Members of the House Banking Committee met in an unusual private session with Federal Reserve Board Chairman Paul Volcker yesterday in an attempt to work out details of proposed legislation to bail out failing financial institutions.

The 90-minute meeting came as thrift institutions -- savings and loans and mutual savings banks -- this week announced their biggest deposit outflows in history, $6.6 billion during April. Operating losses in the first half of this year are anticipated to be in the $2 billion range, with losses of between $6 billion and $8 billion over the entire year if high interest rates persist. The number of thrifts on the government's list of troubled institutions nearly doubled during March, to 246 out of about 4,000.

After yesterday's meeting, one member said, "We were trying to find out in advance what objections the banking industry or the administration might have to the bill, so it doesn't become a political football. We want to do it right the first time and not drag [the legislation] out so it will exacerbate the situation." The reference was to previous banking legislation that languished in committee for years while the condition of thrift institutions worsened.

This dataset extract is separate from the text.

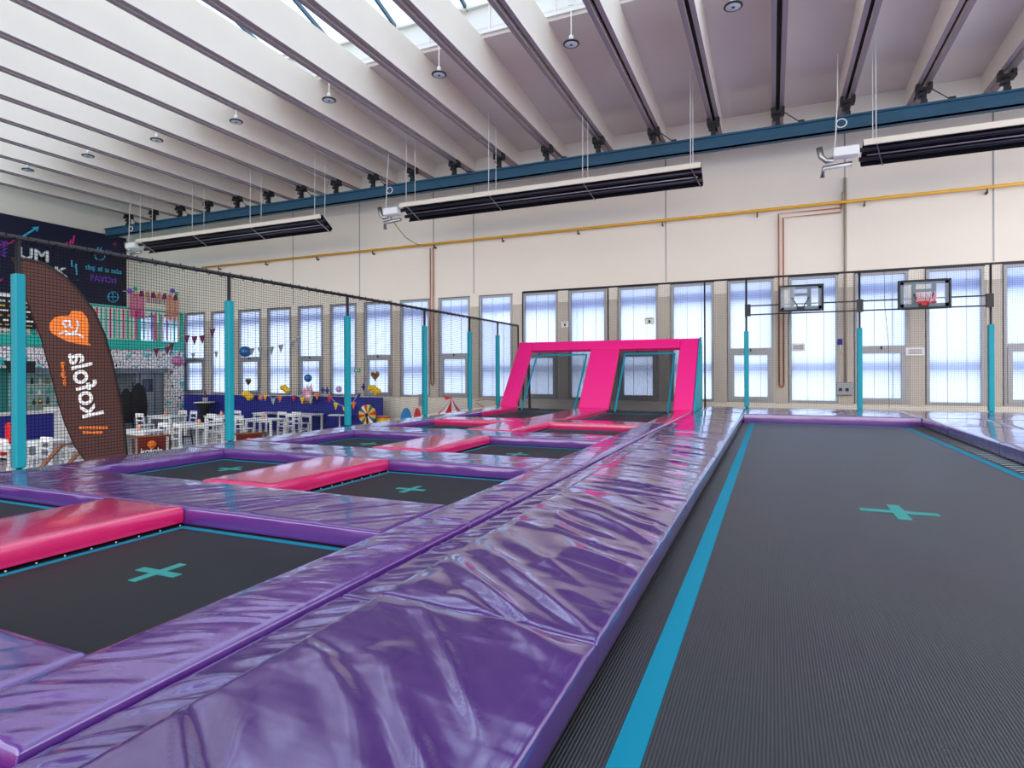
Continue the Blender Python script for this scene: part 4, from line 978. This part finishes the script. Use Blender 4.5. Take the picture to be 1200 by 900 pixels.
for px, mt, lb, w in ((475.3, blu, 'rounded blue shell seat left of the fourth teal post', .26), (488.5, red, 'rounded red shell seat beside the blue one', .165)):
    p = onY(px, 478, 17.6); zt2 = p.z + .0
    t = thing('shell_seat', (p.x, p.y, ZF), lb, 'seat'); top = p.z - ZF
    m = MB(); pts = [(-w, 0, .3)] + [(w * math.cos(math.pi - math.pi * i / 14), 0, .3 + (top - .3) * math.sin(math.pi * i / 14)) for i in range(15)]; m.poly(pts[1:], (0, .06, 0)); m.build('shell_back', mt, t)
    m = MB(); m.bbox((-w, -.45, .28), (w, .05, .36), .03); m.build('seat', mt, t)
    m = MB(); m.box((-w*.8, -.4, 0), (w*.8, 0, .28)); m.build('base', whitem, t)
p = onY(529, 478, 17.4)
t = thing('play_tent', (p.x, p.y, ZF), 'small red and white striped tent with swept peaks behind the netting', 'play tent')
H = onY(529, 467, 17.4).z - ZF; eav = H - .62
for i in range(12):
    a0, a1 = i * math.pi / 6, (i + 1) * math.pi / 6; m = MB(); m.smooth = True
    pr = [(.03, H), (.12, H - .16), (.3, H - .36), (.6, eav)]; V = []
    for r_, z_ in pr: V += [(r_ * math.cos(a0), r_ * math.sin(a0), z_), (r_ * math.cos(a1), r_ * math.sin(a1), z_)]
    V2 = [(x * .97, y * .97, z - .01) for x, y, z in V]
    m.add(V, [(2*k+1, 2*k, 2*k+2, 2*k+3) for k in range(3)]); m.add(V2, [(2*k, 2*k+1, 2*k+3, 2*k+2) for k in range(3)])
    m.build('roof_stripe', red if i % 2 else whitem, t)
m = MB(); m.lathe((0, 0, 0), [(.58, 0), (.58, eav)], 12); m.build('tent_wall', whitem, t)
m = MB(); m.poly([(.02, 0, H + .02), (-.35, 0, H + .12), (-.2, 0, H - .05)], (0, .01, 0)); m.tube([(0, 0, H - .1), (0, 0, H + .1)], .012, 5); m.build('pennant', red, t)

# balloons and hanging decorations near the windows
YD = 17.9
def hang(px, py, mt, kind, r, label, y=YD, sz=1):
    p = onY(px, py, y); t = thing(kind, p, label, 'balloon')
    m = MB()
    if kind == 'heart_balloon':
        out_ = []
        for i in range(28):
            a = 2 * math.pi * i / 28; out_.append((r * 1.05 * math.sin(a) ** 3, r * (13 * math.cos(a) - 5 * math.cos(2*a) - 2 * math.cos(3*a) - math.cos(4*a)) / 15))
        n = len(out_); V = [(x * .6, -r*.35, z * .6) for x, z in out_] + [(x, 0, z) for x, z in out_] + [(x * .6, r*.35, z * .6) for x, z in out_]
        m.smooth = True; m.add(V, [tuple(range(n))] + [(k*n+i, k*n+(i+1) % n, (k+1)*n+(i+1) % n, (k+1)*n+i) for k in range(2) for i in range(n)] + [tuple(reversed(range(2*n, 3*n)))])
    elif kind == 'cloud_balloon':
        for dx, dz, q in ((-.9, .35, .62), (.1, .0, .7), (.75, -.25, .6), (-.2, .5, .5), (.3, -.6, .45)): m.ball((dx * r, 0, dz * r), r * q, n=12)
    else: m.ball((0, 0, 0), r, sz=sz, n=20)
    m.build('balloon_skin', mt, t)
    m = MB(); m.tube([(0, 0, r * .9 * sz), (.01, 0, r + .3)], .004, 4); m.build('string', whitemet, t)
    return t
hang(287.5, 412, foilblue, 'round_balloon', .25, 'round metallic blue balloon hanging right of the second teal post', sz=.88)
hang(291, 447, gold, 'heart_balloon', .16, 'smaller gold heart balloon in front of the lower window pane'); hang(439.5, 440, gold, 'heart_balloon', .19, 'larger gold heart balloon right of the third teal post')
hang(290.5, 463.5, yel, 'cloud_balloon', .2, 'cluster of yellow balls below the smaller gold heart'); hang(334.5, 456, yel, 'cloud_balloon', .17, 'cluster of yellow balls right of the red ball')
hang(439, 457, yel, 'cloud_balloon', .19, 'cluster of yellow balls below the larger gold heart')
hang(361, 443, foilblue, 'round_balloon', .15, 'round blue balloon with a white figure above the pink castle balloon')
hang(305.5, 466, mat('salmon_paper', '#e87a74', .6), 'paper_ball', .1, 'small salmon ball beside the yellow ball cluster'); hang(397, 456, lilac, 'paper_ball', .12, 'small lilac balloon in a window, left of the third teal post')
hang(208.5, 423, mat('purple_pink_foil', '#b06a9a', .3), 'round_balloon', .24, 'purple and pink round lantern at the corner of the mezzanine', y=16.9, sz=.85)
hang(338, 462, blu, 'paper_ball', .07, 'small blue ball under the yellow cluster')
p = onY(360, 462, YD); t = thing('castle_balloon', p, 'pale pink castle-shaped foil balloon with spikes above the navy partition', 'balloon')
m = MB(); m.smooth = True; m.lathe((0, 0, -.2), [(.12, -.08), (.24, 0), (.25, .15), (.2, .28), (.13, .36)], 16, sy=.5); m.build('balloon_body', foilpink, t)
m = MB()
for dx, h in ((-.15, .3), (0, .4), (.13, .33), (.2, .42)): m.lathe((dx, 0, 0), [(.06, 0), (.05, h * .5), (.005, h)], 8)
m.build('spikes', foilpink, t); m = MB(); m.box((-.15, -.1, -.34), (.2, .1, -.27)); m.build('stand', wood, t)
for px, py, lb in ((378, 457, 'left one of two navy paper stars near the lilac balloon'), (383, 457.5, 'right one of two navy paper stars near the lilac balloon'), (425.5, 453.5, 'navy paper star right of the third teal post')):
    p = onY(px, py, YD); t = thing('paper_star', p, lb, 'decoration'); m = MB()
    m.poly([((.14 if i % 2 == 0 else .06) * math.sin(i * math.pi / 4) * .8, 0, (.14 if i % 2 == 0 else .06) * math.cos(i * math.pi / 4)) for i in range(8)], (0, .03, 0)); m.build('star', navy, t)
p = onY(418.5, 434, YW - .05); t = thing('exit_sign', p, 'small green and white emergency exit sign on the wall pier', 'sign')
m = MB(); m.box((-.13, 0, -.07), (.13, .04, .07)); m.build('plate', greenm, t)
m = MB(); m.box((.02, -.004, -.02), (.1, 0, .02)); m.poly([(-.1, -.004, 0), (-.03, -.004, .045), (-.03, -.004, -.045)], (0, .004, 0)); m.build('arrow', whiteprint, t)
def bunting(pts, mts, Y, s, label, name='bunting'):
    P3 = [onY(a, b, Y) for a, b in pts]; t = thing(name, P3[0], label, 'bunting')
    m = MB(); m.tube([p - P3[0] for p in P3], .008, 4); m.build('string', whitemet, t)
    for i, (p, mt) in enumerate(zip(P3, mts)):
        if mt is None: continue
        q = p - P3[0]; a = random.uniform(-.25, .25); dx = s * .5 * math.cos(a)
        m = MB(); m.poly([q + Vector((-dx, 0, 0)), q + Vector((dx, s * .2 * math.sin(a), 0)), q + Vector((s * .25 * math.sin(a), 0, -s * 1.1))], (0, .008, 0)); m.build('pennant', mt, t)
grey = mat('pale_green_cloth', '#9ab8a0', .7)
bunting([(311, 462), (320, 467), (328, 464), (344, 463), (354, 465.5), (364, 466), (371, 461)], [yel, grey, orange, red, yel, grey, orange], 17.7, .24, 'colourful bunting sagging in front of the left part of the navy partition')
bunting([(371, 461), (386, 464), (393.5, 472), (404, 477), (414, 471), (420, 461)], [None, red, yel, yel, orange, navy], 17.6, .24, 'colourful bunting hanging round the third teal post')
bunting([(137, 417), (150, 412), (183, 408), (196, 406), (201, 402), (213, 393)], [maroon, maroon, maroon, maroon, maroon, None], 16.6, .34, 'plum bunting along the mezzanine fascia')
bunting([(213, 393), (219, 392.5), (227.5, 394), (236.5, 393), (248.5, 385), (255, 382)], [None, maroon, maroon, maroon, maroon, None], 17.2, .34, 'plum bunting across the first visible window')
bunting([(218, 414), (226, 414), (240, 413), (253.5, 412), (256, 410)], [None, silverf, None, silverf, None], YD, .24, 'silver-grey bunting left of the second teal post')
bunting([(295, 408), (305, 407), (318, 406.5), (329, 404), (343, 399), (349.5, 395), (352, 393)], [silverf, silverf, silverf, silverf, silverf, silverf, None], YD, .3, 'silver-grey bunting rising right of the blue balloon')

# small loose items by the wall
t = thing('dangling_cord', onY(1037, 340, 17.5), 'thin dark cord dangling down the window beside the right basketball board', 'cord')
m = MB(); o_ = t.location; m.tube([onY(1036, 318, 17.5) - o_, onY(1037, 360, 17.5) - o_, onY(1041, 400, 17.5) - o_, onY(1042, 479, 17.5) - o_], .006, 4); m.build('cord', darkframe, t)
t = thing('red_hose', onY(560, 470, YW - .1), 'thin red hose loosely slung along the wall beside the ramp', 'hose')
m = MB(); o_ = t.location; m.tube([onY(557, 470, YW - .1) - o_, onY(566, 468, YW - .1) - o_, onY(582, 469, YW - .1) - o_], .012, 5); m.tube([onY(558, 472, YW - .1) - o_, onY(572, 481, YW - .1) - o_], .012, 5); m.build('hose', mat('dull_red_hose', '#b05a50', .6), t)

# ------------------------------------------------------------------ world, sun, camera
w = bpy.data.worlds.new('sky'); SC.world = w; w.use_nodes = True; nt = w.node_tree
bg = nt.nodes['Background']
tc = nt.nodes.new('ShaderNodeTexCoord')
def dotn(v):
    d = nt.nodes.new('ShaderNodeVectorMath'); d.operation = 'DOT_PRODUCT'; d.inputs[1].default_value = Vector(v).normalized(); nt.links.new(tc.outputs['Generated'], d.inputs[0])
    r = nt.nodes.new('ShaderNodeMapRange'); r.inputs['From Min'].default_value = -.1; r.inputs['From Max'].default_value = 1; nt.links.new(d.outputs['Value'], r.inputs['Value']); r.interpolation_type = 'SMOOTHSTEP'
    return r
r = dotn((.55, -.75, .35))
mx = nt.nodes.new('ShaderNodeMix'); mx.data_type = 'RGBA'
SKYB = (1.08, 1.18, 1.38); SKYS = (3.0, 2.8, 2.6)
mx.inputs['A'].default_value = SKYB + (1,); mx.inputs['B'].default_value = SKYS + (1,)
nt.links.new(r.outputs[0], mx.inputs['Factor']); sep = nt.nodes.new('ShaderNodeSeparateXYZ'); nt.links.new(tc.outputs['Generated'], sep.inputs[0])
ze = nt.nodes.new('ShaderNodeMapRange'); ze.inputs['From Min'].default_value = .25; ze.inputs['From Max'].default_value = .65; ze.interpolation_type = 'SMOOTHSTEP'; nt.links.new(sep.outputs['Z'], ze.inputs['Value'])
mz = nt.nodes.new('ShaderNodeMix'); mz.data_type = 'RGBA'; mz.inputs['B'].default_value = (2.0, 2.3, 2.75, 1)
nt.links.new(ze.outputs[0], mz.inputs['Factor']); nt.links.new(mx.outputs['Result'], mz.inputs['A']); nt.links.new(mz.outputs['Result'], bg.inputs['Color'])
bg.inputs['Strength'].default_value = 1.0

cam = bpy.data.cameras.new('camera'); co = bpy.data.objects.new('camera', cam); COL.objects.link(co)
cam.sensor_width = 36; cam.sensor_fit = 'HORIZONTAL'; cam.lens = F / 1200 * 36; cam.shift_y = -(450 - HY) / 1200; cam.clip_start = .02; cam.clip_end = 500
fwd = Vector((-ST, CT, 0)); rt = Vector((CT, ST, 0)); up = Vector((0, 0, 1))
# image roll: level lines on the left sit slightly lower
a = ROLL; r2 = rt * math.cos(a) + up * math.sin(a); u2 = -rt * math.sin(a) + up * math.cos(a)
co.matrix_world = Matrix(((r2.x, u2.x, -fwd.x, 0), (r2.y, u2.y, -fwd.y, 0), (r2.z, u2.z, -fwd.z, CAMZ), (0, 0, 0, 1)))
SC.camera = co
SC.view_settings.view_transform = 'Standard'; SC.view_settings.look = 'None'; SC.view_settings.gamma = 1; SC.view_settings.exposure = .42
SC.view_settings.use_curve_mapping = False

Two weeks ago federal banking regulators, headed by the Fed, sent Congress proposed legislation to grant the Federal Deposit Insurance Corp. and the Federal Savings and Loan Insurance Corp. emergency powers to arrange for interstate mergers, if necessary, to rescue troubled banks and thrifts. The interstate proposal applies only to banks with assets of $2 billion or more, and only if an interstate merger cannot be arranged. Banks -- or bank holding companies -- would also be allowed to take over failing thrifts.

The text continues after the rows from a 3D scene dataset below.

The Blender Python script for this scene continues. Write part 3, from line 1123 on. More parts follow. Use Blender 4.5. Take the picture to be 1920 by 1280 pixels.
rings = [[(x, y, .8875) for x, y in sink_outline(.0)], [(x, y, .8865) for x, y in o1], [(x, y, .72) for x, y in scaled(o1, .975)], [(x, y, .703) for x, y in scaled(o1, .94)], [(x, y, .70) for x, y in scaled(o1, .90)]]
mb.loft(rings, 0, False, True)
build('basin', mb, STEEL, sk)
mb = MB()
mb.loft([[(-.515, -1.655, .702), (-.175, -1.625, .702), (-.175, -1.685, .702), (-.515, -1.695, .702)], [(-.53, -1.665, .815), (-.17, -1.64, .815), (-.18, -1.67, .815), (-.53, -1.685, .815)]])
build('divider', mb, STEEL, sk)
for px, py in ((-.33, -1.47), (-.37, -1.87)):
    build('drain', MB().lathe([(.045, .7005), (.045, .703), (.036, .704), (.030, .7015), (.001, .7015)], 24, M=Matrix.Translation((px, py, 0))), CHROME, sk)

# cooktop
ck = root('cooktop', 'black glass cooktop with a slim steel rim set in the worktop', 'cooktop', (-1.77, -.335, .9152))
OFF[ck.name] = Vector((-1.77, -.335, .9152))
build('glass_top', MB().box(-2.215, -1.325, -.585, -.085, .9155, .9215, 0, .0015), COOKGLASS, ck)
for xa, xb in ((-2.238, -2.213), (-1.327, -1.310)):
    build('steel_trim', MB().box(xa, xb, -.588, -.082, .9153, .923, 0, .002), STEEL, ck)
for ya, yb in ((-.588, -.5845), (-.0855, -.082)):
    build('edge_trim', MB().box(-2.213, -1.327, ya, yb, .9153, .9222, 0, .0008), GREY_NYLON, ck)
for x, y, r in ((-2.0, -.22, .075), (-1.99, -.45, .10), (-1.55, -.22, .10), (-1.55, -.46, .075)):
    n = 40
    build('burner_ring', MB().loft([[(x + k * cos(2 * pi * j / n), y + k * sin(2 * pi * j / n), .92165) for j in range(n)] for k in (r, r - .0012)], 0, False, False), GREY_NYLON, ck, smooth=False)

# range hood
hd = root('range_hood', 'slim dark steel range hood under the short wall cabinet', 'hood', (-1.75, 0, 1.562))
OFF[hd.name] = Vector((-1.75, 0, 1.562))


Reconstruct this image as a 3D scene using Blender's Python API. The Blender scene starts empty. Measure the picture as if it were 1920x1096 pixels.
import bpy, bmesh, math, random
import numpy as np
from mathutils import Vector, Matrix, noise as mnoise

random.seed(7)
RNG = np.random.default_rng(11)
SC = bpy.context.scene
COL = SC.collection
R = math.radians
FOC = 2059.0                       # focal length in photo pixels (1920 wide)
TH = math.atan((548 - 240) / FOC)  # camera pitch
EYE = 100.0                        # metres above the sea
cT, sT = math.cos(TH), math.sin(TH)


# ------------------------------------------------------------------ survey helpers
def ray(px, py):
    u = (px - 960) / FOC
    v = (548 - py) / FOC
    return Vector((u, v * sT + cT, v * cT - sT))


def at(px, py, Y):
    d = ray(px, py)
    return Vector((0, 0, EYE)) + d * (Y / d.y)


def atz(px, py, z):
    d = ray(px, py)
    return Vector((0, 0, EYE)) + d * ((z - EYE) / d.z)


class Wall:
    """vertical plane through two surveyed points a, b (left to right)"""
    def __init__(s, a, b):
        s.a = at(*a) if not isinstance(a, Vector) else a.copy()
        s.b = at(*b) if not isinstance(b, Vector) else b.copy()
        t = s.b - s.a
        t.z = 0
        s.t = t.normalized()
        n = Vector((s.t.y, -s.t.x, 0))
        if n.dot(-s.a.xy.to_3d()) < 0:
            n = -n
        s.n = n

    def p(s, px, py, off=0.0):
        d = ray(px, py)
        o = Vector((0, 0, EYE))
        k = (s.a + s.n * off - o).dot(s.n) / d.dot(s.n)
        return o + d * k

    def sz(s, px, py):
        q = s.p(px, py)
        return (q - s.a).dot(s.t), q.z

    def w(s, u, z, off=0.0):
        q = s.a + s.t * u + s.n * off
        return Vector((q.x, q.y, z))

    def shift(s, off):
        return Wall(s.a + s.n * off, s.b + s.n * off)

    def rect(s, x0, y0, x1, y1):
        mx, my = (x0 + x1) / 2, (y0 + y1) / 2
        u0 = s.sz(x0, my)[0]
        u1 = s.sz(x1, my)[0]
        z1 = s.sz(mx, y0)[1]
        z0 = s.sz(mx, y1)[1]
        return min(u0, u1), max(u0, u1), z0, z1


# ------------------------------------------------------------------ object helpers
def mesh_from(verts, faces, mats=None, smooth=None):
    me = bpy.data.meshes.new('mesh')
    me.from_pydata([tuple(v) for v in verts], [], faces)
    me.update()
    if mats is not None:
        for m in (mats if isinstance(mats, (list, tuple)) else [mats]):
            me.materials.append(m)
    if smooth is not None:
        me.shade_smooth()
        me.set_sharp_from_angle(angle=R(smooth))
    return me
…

The Fed's bill also would make it easier for the FDIC to inject funds to keep technically failing banks alive while a merger is sought. FSLIC's line of credit with the Treasury would be increased to $3 billion, from $750 million, to help bail out savings and loans.

Yesterday's extraordinary meeting took place before the bill's formal introduction. Volcker called it "just sort of an introductory session; we were basically answering questions." It was closed to the press, lobbyists and the public at the request of House Banking Committee Chairman Fernand J. St. German (D-R.I.), who wanted to assure a "free give and take."

Included in yesterday's discussion was the expected opposition to the bill from the thrift industry, which fears that big money center banks will gobble up savings and loans and mutual savings banks. The administration has not yet made its position known.Another member said he thought the secrecy was intended to allow the regulators to identify individual banks in trouble. Members who attended the meeting said no specific banks were discussed, but hard-hit regions -- such as New York City -- were mentioned.

Most of the session was concentrated on defining the criteria for federal intervention. Currently, the FDIC cannot inject money into a troubled bank unless it finds that the bank's continued operation is "essential to provide adequate banking service to the community." The proposed legislation would change that condition to when "severe financial conditions threaten the stability of a significant number" of banks, and when the assistance probably would "substantially reduce the risk of loss" to the FDIC.

According to one person present at the meeting. St Germain convinced the FSLIC of the need to outline the conditions more specifically, whereas the FDIC held out for more discretion in deciding when to intervene. No date has yet been set for formal hearings on the bill. St. Germasin refused to predict yesterday whether the legislation would pass.

In a related development, the Federal Home Loan Mortgage Corp. yesterday said mortgage rates in its secondary market auction fell for the second straight week. The average weighted yield of mortgages accepted was 16.448 percent, down from 16.768 two weeks ago. On Friday the Mortgage Corp. will announce its plan for buying adjustable-rate mortgages from primary lenders. Banks and thrifts have been awaiting its terms -- particularly its position on negative amortization -- before setting their own terms for borrowers.